For those who still don’t know, the show is about a bunch of people stranded on an island after their plane crashes. The survivors come from all different backgrounds and must learn to work as a team to survive the perils now accosting them. Among them: struggles for dominance within the group, trouble finding food and water and the troubling presence of mist-like creatures that like to drag people off into the jungle. Sounds like every other drama out there, right? Why, then, is Lost the phenomenon that it is? Why do millions tune in every week to find out what happened to the castaways stranded after what was supposed to be only a three-hour tour? (Sorry, wrong show … but you get the point.) The answer lies not in the originality of the crazy things taking place on the island, but rather in the show’s structural genius: that is, its use of flashbacks.

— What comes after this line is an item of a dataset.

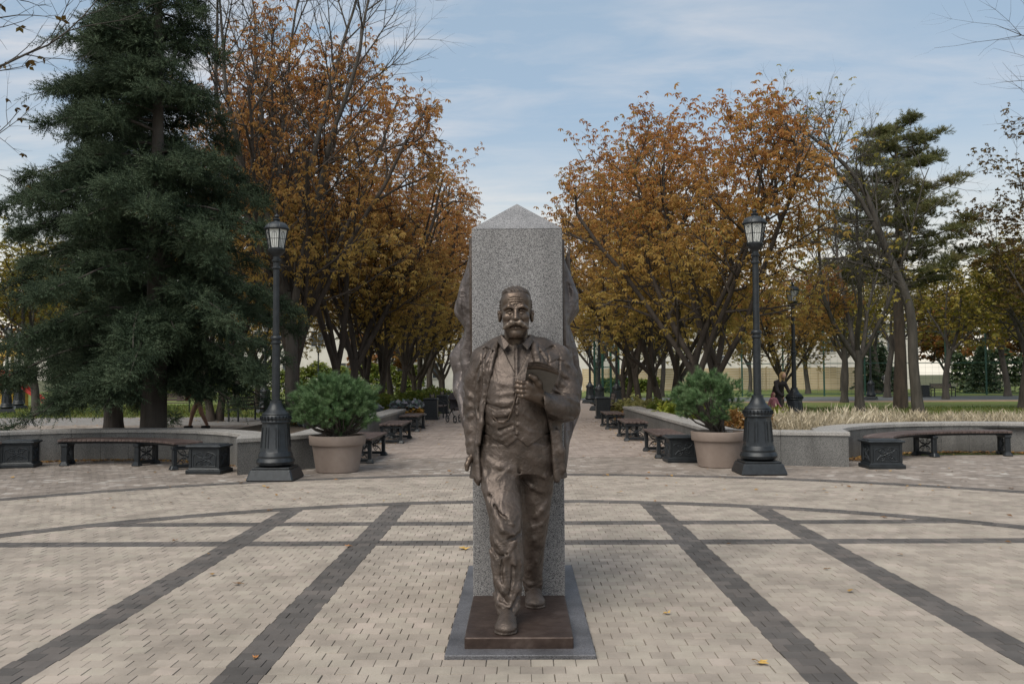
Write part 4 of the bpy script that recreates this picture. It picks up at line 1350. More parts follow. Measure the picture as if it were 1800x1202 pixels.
def make_lamp(label):
    t = thing('street_lamp', label, 'street lamp', group='black cast iron street lamps')
    # square foot
    mb = MB(); mb.box((0, 0, .085), (.73, .73, .17), bev=.02, taper=.88); mb.box((0, 0, .185), (.58, .58, .03), bev=.008)
    mb.build('foot', M_IRON, t)
    # octagonal pedestal with its mouldings
    mb = MB()
    mb.lathe([(.22, .20), (.285, .235), (.300, .275), (.285, .315), (.262, .335), (.262, .345), (.268, .36), (.255, .40), (.243, .425)], 24)
    mb.lathe([(.245, .425), (.238, .44), (.208, .84), (.205, .86)], 8, ang=math.pi / 8)
    for k in range(8):                     # raised panel mouldings on the faces
        a = k * math.pi / 4
        for u in (-.055, .055):
            p = [(.226 * math.cos(a) - u * 1.15 * math.sin(a), .226 * math.sin(a) + u * 1.15 * math.cos(a), .49), (.200 * math.cos(a) - u * math.sin(a), .200 * math.sin(a) + u * math.cos(a), .80)]
            mb.tube(p, .006, 5)
    mb.build('pedestal', M_IRON, t, smooth=True)
    mb = MB()
    mb.lathe([(.215, .86), (.228, .875), (.228, .89), (.222, .90), (.232, .93), (.228, .965), (.21, .985), (.215, .995), (.205, 1.01), (.16, 1.04), (.125, 1.09), (.10, 1.14), (.094, 1.17), (.094, 1.19), (.07, 1.20)], 24)
    for k in range(24):                    # gadroons round the collar
        a = k * 2 * math.pi / 24
        mb.tube([(.226 * math.cos(a), .226 * math.sin(a), .905), (.240 * math.cos(a), .240 * math.sin(a), .93), (.232 * math.cos(a), .232 * math.sin(a), .968)], .012, 5)
    mb.build('collar', M_IRON, t, smooth=True)
    # shaft
    mb = MB()
    mb.lathe([(.066, 1.19), (.064, 2.02), (.063, 2.08)], 12)
    mb.lathe([(.064, 2.07), (.080, 2.08), (.080, 2.10), (.066, 2.115), (.066, 2.135), (.084, 2.145), (.088, 2.165), (.078, 2.185), (.055, 2.20)], 16)
    mb.lathe([(.056, 2.19), (.050, 3.25), (.049, 3.40)], 12)
    mb.lathe([(.05, 3.22), (.068, 3.23), (.070, 3.25), (.052, 3.27), (.052, 3.33), (.072, 3.34), (.075, 3.36), (.055, 3.38), (.055, 3.42)], 16)
    mb.lathe([(.05, 3.40), (.06, 3.43), (.105, 3.465), (.135, 3.50), (.140, 3.53), (.128, 3.535), (.128, 3.54)], 24)
    sh = mb.build('shaft', M_IRON, t, smooth=True)
    # lantern: six tapered panes between bars, eave, ribbed dome, finial
    n = 6
    r0, r1, z0, z1 = .118, .178, 3.54, 3.84
    fr = MB()
    fr.lathe([(.13, 3.525), (.135, 3.535), (.135, 3.55), (.12, 3.555)], n, ang=math.pi / 2 + math.pi / 6)
    for k in range(n):
        a = math.pi / 2 + math.pi / 6 + k * 2 * math.pi / n
        fr.tube([(r0 * math.cos(a), r0 * math.sin(a), z0), (r1 * math.cos(a), r1 * math.sin(a), z1)], .0115, 6)
    fr.lathe([(.172, 3.83), (.198, 3.835), (.205, 3.85), (.198, 3.862), (.17, 3.87)], 24)
    lf = fr.build('lantern_frame', M_IRON, t)
    for k in range(n):
        a = math.pi / 2 + math.pi / 6 + k * 2 * math.pi / n; b = a + 2 * math.pi / n
        q = lambda r_, z, u: ((r_ * .97) * (math.cos(a) * (1 - u) + math.cos(b) * u), (r_ * .97) * (math.sin(a) * (1 - u) + math.sin(b) * u), z)
        g = MB()
        A = [q(r0, z0, .06), q(r0, z0, .94), q(r1, z1, .94), q(r1, z1, .06)]
        c = .985
        B_ = [(x * c, y * c, z) for x, y, z in A]
        g.add(A + B_, [(0, 1, 2, 3), (7, 6, 5, 4)] + [(i, 4 + i, 4 + (i + 1) % 4, (i + 1) % 4) for i in range(4)])
        po = g.build('pane', M_GLASS, t)
        tr_ = MB()                          # leaded tracery: a pointed panel with a bar through it
        rr = lambda z: r0 + (r1 - r0) * (z - z0) / (z1 - z0) + .004
        path = [q(rr(3.57), 3.57, .30), q(rr(3.70), 3.70, .24), q(rr(3.775), 3.775, .30), q(rr(3.80), 3.80, .5), q(rr(3.775), 3.775, .70), q(rr(3.70), 3.70, .76), q(rr(3.57), 3.57, .70), q(rr(3.57), 3.57, .30)]
        tr_.tube(path, .0028, 4)
        tr_.tube([q(rr(3.545), 3.545, .5), q(rr(3.80), 3.80, .5)], .0028, 4)
        tr_.tube([q(rr(3.69), 3.69, .05), q(rr(3.69), 3.69, .95)], .0028, 4)
        tr_.build('tracery', M_IRON, po)
    bl = MB(); bl.lathe([(.03, 3.55), (.045, 3.58), (.052, 3.68), (.04, 3.76), (.012, 3.79)], 12)
    bl.build('bulb', flat('bulb_white', (.72, .71, .62), rough=.35, var=.03), t, smooth=True)
    do = MB()
    do.lathe([(.185, 3.865), (.182, 3.885), (.165, 3.92), (.135, 3.95), (.09, 3.975), (.05, 3.985), (.045, 4.00), (.048, 4.01)], 24)
    for k in range(6):
        a = math.pi / 2 + math.pi / 6 + k * math.pi / 3
        do.tube([(r_ * math.cos(a), r_ * math.sin(a), z) for r_, z in ((.184, 3.872), (.168, 3.922), (.137, 3.953), (.09, 3.978), (.05, 3.988))], .007, 5)
    sq = lambda m_: setattr(m_, 'v', [np.where([[False, False, True]], np.where(v > 3.85, 3.85 + (v - 3.85) * .80, v), v) for v in m_.v])
    sq(do)
    do.build('dome', M_IRON_L, t, smooth=True)
    fi = MB(); fi.lathe([(.045, 4.005), (.065, 4.03), (.05, 4.045), (.028, 4.055), (.03, 4.075), (.042, 4.095), (.034, 4.115), (.012, 4.135), (.004, 4.15)], 16)
    sq(fi)
    fi.build('finial', M_IRON, t, smooth=True)
    return t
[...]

Lost uses a series of flashbacks every episode to tell the story that usually gets left out of television dramas—the story of why we are who we are. The reason this works so brilliantly on Lost is because the characters are constantly having to make life and death decisions in which their past baggage plays decided roles. It is all that juicy baggage that makes the show so dang entertaining. Watching a young doctor try to save lives using only what items he can get in the jungle is one thing, but add the back story of lives that he failed to save in his past, and suddenly it’s must-see TV. Why? Because we know why he’s so desperate. We feel his pain as he works tirelessly to make up for sins committed so long ago.

Whether it’s Locke struggling to keep the faith after his father rejected him, Hugo having to remember how everyone he loved died after his post-lottery life was supposed to get better or Charlie learning how to deal with his drug addict past, it seems that everyone on Lost has something hiding in the closet.

Perhaps the show resonates so much because that is exactly how we all are. Every decision we make, every road we go down is chosen in part as reaction to the past. Our former selves haunt us like ghosts in an old, almost-forgotten graveyard, reminding us of past failures. It’s as though the “us” in the present has become a captive to the “us” in the past: forced to slave away in the hopes of a redemption that never comes.

While this makes for great television, it doesn’t make for a very good life. In Philippians 3:13-14 (TNIV), Paul writes: “Brothers and sisters, I do not consider myself yet to have taken hold of it. But one thing I do: Forgetting what is behind and reaching forward to those things which are ahead, I press toward the goal for the prize of the upward call of God in Christ Jesus.” It seems that Paul didn’t think too highly of letting the things he’d done in his past dictate what he would do in his future. Good thing, too, since Paul’s past included killing and persecuting those who loved Christ. How different would the world be if Paul had spent more time listening to the ghosts of his past instead of the leading of the Lord?

In a sense, we are all trapped on an island … at least for now. We all have decisions to make every day that will affect not only ourselves but also those around us. It’s a given that each one of us is going to make a ton of bad decisions in our lives (my list could fill a book or three). Each one of these choices becomes an opportunity for our past to haunt our futures as the voices of missed opportunities try to guide our new choices. Thankfully there is a better voice to listen to. In John 12:47 (TNIV), Jesus says, “As for those who hear my words but do not keep them, I do not judge them. For I did not come to judge the world, but to save the world.” Or how about the words from Jeremiah 29:11 (TNIV): “‘For I know the plans I have for you,’ declares the Lord, ‘plans to prosper you and not to harm you, plans to give you hope and a future.’”

Those of us who are hopelessly addicted to Lost will have no choice but to sit and agonize over how the characters may choose to let their past affect their future. Will Jack become the leader we know he could be? Will Locke ever be completely free from his father’s rejection? Will Charlie ever hook up with that really hot blonde? I suppose we’ll all just have to sit on our couches, lights turned off, and hold our breath to find out. Thankfully for us, God has made a way for us to relax regarding this issue in our own lives. We can save all of our anxiety for the next episode of Lost.